Monday, December 01, 2008

Betty James, Who Named the Slinky Toy, Is Dead at 90
By
DENNIS HEVESI NY TIMES
Betty James, who came up with the name Slinky for the stair-walking spring that has delighted children for more than 60 years and who ran the toy company after her husband, the inventor, left it and his family in 1960, died Thursday in Philadelphia. She was 90 and lived in Hollidaysburg, Pa., where the company, James Industries, is located.
The cause was congestive heart failure, her son Tom said.
Paging through a dictionary in 1944, Mrs. James put her finger on the word slinky because she thought it best described the sinuous and graceful movement and the soft sound of the expanding and contracting metal coil her husband, Richard, had fashioned.
Mr. James was an engineer at a shipbuilding company in Philadelphia in 1943 when a torsion spring fell off a table and flipped end over end on a ship’s deck.
“I think I can make a toy out of this,” he told his wife.
The Jameses made 400 Slinkys and, just before Christmas 1945, persuaded Gimbels department store in Philadelphia to let them set up a ramp in the toy department. Not only could a Slinky perform serial somersaults down the ramp, but it could turn a child instantly into a faultless juggler. At $1 each, those first 400 sold out in 90 minutes.
So far, more than 300 million Slinkys, including rainbow-hued plastic models and Slinky Dogs, have been sold, enough to circle the earth about 150 times, if stretched, which they shouldn’t be.
Mrs. James was president of James Industries from 1960 until 1998, when the company was acquired by Poof Products of Plymouth, Mich., a manufacturer of foam sports balls. Ray Dallavecchia, president of what is now Poof-Slinky, would not disclose company revenue. Slinkys now cost $4 to $5; Slinky Dogs cost about $20.
Betty Mattas was born in Altoona, Pa., on Feb. 13, 1918, the only child of Claire and Irene Mattas. She attended
Pennsylvania State University until she met and married Mr. James. They ran the company together for 14 years.
As successful as Slinkys have been for 63 years, there have been slumps. In 1960, with sales down, Mr. James joined what his wife considered a religious cult and moved to Bolivia, leaving her with six children and the company. Mr. James died in 1974.
To a degree, Slinky Dog came to the rescue. The original version — a waggling spring between a plastic head and tail — was quite successful.
Then, in 1995, a new Slinky Dog was bred. It was modeled after the version featured in the
Disney computer-animated movie “Toy Story,” about toys that come to life to battle a bully who likes to torture toys. More than 800,000 of the new Slinky Dogs were sold that year, and revenue jumped 25 percent.
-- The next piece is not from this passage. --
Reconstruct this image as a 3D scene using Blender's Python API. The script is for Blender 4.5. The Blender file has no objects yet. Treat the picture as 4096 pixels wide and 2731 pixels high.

In 2001, Pennsylvania legislators named Slinky the official state toy, and Mrs. James was inducted into the Toy Industry Hall of Fame.
Besides her son Tom, Mrs. James is survived by two other sons, Christopher and Peter; three daughters, Elizabethe James, Susan Peoples and Rebekah Morris; 16 grandchildren; and two great-grandchildren.
Having raised six children largely on her own and also enjoying a gaggle of grandchildren, Mrs. James was adamant about keeping the original Slinky affordable. In 1996, when the price ranged from $1.89 to $2.69, she told The New York Times: “So many children can’t have expensive toys, and I feel a real obligation to them. I’m appalled when I go Christmas shopping and $60 to $80 for a toy is nothing. With 16 grandchildren you can go into the national debt.”